Hilfslinien ausdrucken

Um beispielsweise den Aufbau des Beispiels-Leaflets jemandem zu erklären, kann es sehr sinnvoll sein, die Hilfslinien und gar den Grundlinienraster auszudrucken. Im Druckdialog von InDesign, unter Allgemein, befindet sich eine entsprechende Option.In XPress müssen Sie einen Bildschirmschnappschuss erstellen.

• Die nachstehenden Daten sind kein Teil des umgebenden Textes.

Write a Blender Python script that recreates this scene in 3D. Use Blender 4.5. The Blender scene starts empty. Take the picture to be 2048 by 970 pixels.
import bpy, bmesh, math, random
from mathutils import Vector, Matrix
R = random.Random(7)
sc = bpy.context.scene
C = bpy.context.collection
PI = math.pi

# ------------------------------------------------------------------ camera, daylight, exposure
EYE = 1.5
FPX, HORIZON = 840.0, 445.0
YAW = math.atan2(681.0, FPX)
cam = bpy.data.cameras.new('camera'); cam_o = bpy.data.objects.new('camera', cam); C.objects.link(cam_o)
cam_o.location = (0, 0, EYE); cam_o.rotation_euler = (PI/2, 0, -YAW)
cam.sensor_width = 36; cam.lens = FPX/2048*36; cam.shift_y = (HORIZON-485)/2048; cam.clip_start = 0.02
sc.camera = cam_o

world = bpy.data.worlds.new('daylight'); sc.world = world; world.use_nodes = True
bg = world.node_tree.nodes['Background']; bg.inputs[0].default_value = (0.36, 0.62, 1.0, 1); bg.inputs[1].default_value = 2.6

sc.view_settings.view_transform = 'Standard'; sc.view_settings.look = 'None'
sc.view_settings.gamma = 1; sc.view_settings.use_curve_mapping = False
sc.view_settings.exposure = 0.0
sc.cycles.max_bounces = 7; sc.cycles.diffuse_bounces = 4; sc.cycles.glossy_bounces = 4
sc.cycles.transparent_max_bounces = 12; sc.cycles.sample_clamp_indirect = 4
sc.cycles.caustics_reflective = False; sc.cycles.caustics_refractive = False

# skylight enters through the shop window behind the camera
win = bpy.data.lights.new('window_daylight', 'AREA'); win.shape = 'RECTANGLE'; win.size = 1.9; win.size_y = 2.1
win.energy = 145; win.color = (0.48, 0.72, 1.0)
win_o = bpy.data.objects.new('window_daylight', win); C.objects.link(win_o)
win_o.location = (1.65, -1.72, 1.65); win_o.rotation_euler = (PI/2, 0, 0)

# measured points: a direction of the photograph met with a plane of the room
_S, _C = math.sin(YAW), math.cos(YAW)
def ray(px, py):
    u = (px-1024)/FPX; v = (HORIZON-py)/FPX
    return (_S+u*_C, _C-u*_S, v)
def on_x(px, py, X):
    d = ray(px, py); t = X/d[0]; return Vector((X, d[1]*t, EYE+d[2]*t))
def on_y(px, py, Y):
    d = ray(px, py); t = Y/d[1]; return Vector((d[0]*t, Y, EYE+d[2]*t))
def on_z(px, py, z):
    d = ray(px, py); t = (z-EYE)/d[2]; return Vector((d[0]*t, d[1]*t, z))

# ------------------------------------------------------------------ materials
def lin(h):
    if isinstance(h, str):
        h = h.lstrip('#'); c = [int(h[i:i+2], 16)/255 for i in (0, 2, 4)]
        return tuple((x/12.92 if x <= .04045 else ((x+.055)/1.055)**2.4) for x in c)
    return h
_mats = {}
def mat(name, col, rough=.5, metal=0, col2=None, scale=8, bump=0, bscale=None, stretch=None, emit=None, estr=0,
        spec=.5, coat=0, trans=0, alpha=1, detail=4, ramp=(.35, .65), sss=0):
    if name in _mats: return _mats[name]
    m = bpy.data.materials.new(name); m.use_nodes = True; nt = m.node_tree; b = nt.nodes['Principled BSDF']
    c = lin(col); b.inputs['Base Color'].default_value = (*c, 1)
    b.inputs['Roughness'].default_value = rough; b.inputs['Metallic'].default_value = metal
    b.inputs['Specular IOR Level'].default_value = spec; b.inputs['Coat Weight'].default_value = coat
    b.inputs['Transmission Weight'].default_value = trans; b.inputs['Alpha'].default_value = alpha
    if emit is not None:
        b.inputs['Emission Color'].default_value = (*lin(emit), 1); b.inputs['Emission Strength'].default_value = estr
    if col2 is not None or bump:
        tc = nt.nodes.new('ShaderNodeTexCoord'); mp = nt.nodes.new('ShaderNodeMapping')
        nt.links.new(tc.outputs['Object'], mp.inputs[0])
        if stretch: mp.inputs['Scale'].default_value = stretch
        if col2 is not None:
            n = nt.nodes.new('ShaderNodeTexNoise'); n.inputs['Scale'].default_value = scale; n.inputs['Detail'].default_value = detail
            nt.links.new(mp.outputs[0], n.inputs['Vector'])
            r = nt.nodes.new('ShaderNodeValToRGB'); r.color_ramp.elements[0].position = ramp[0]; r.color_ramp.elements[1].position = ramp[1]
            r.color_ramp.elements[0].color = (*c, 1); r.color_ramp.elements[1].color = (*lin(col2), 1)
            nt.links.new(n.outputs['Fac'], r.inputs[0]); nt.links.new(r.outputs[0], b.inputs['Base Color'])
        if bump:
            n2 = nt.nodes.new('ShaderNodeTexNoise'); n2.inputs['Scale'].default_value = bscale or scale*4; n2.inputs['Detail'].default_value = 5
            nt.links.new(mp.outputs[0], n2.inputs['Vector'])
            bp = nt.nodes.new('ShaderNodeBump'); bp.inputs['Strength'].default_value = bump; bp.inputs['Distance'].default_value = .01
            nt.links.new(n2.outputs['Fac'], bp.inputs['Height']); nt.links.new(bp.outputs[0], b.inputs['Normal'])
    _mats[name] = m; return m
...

Unterschiedliche Bibliotheken

Damit die Vorlage des Beispiel-Leaflets noch mehr Bedienkomfort aufweist, können Sie in InDesign Bibliotheken einsetzen (Biblio­theken). Das kann XPress natürlich auch. Doch nur InDesign kann die Objekte standrichtig wieder einfügen. Nicht mit «ziehen und loslassen», sondern mit dem Befehl im Palettenmenü der Bibliothek Objekt(e) platzieren. Sie können so ganze Textblöcke, Titel, Linien, Bilder oder gar Hilfslinien samt deren Koordinaten in die Bibliothek legen. Diese werden dann exakt an der gleichen Position wieder eingefügt, was ganz schön hilfreich sein kann!